While the program pledges to pursue social transformation, its most lasting effect may be on the academy itself. Trans Studies at the Commons illustrates a growing trend in American higher education, whereby universities and outside funders furnish a career pathway for activist-scholars.

As it turns out, the Mellon Foundation funding was key to leveraging more institutional support for the burgeoning field of transgender studies. The university agreed to fund a new faculty role in the discipline on the condition that “the first two and a half years of this faculty member’s salary will come from Mellon grant funds.” In its job advertisement for that new faculty role, the Department of Women, Gender, and Sexuality Studies noted a particular interest in scholars with backgrounds in “critical race theory, disability studies, and decolonial analysis.”

Mellon Foundation officers have elsewhere signaled their interest in cementing transgender studies as a bona fide academic discipline. Funding Trans Studies at the Commons offers a surefire strategy for doing so: building the academic career pipeline. As the proposal notes, KU’s hiring another trans studies scholar would have “ripple effects” and could “draw a larger pool of Trans Studies-focused graduate students.” The authors likewise state their intention to “deploy the requested Mellon funding for field development at every stage of the academy (faculty, graduate, and undergraduate),” including through a fellowship program for “scholar-activists” from around the country.

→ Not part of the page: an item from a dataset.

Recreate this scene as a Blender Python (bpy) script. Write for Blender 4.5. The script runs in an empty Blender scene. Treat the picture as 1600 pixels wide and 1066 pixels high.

All this taps into a broader debate about the role of the university—and, specifically, that of the state university. Activism is an inextricable tenet of transgender studies. As the discipline’s founder Susan Stryker put it, transgender studies has “a radical political potential,” it exists in “deep dialogue with processes of decolonization, of racial justice, of anti-global capitalism,” and it is “a part of an overthrowing and reimagining of how these very pernicious systems of power root themselves in our flesh.” It thus contrasts sharply with the goal that once predominated in academic life: the dispassionate pursuit of truth.

In a recent poll, 32 percent of American adults said that they had “little or no confidence” in higher education. Of those who said they’ve lost faith, a plurality said that colleges were trying to “indoctrinate” or “brainwash” students. That perception is reinforced when state flagships, like the University of Kansas, embrace openly partisan and ideological projects while seeking to reshape academia in the image of an activist nonprofit. Public discontent with university activism represents a mandate for reform. The University of Kansas would be wise to heed the call.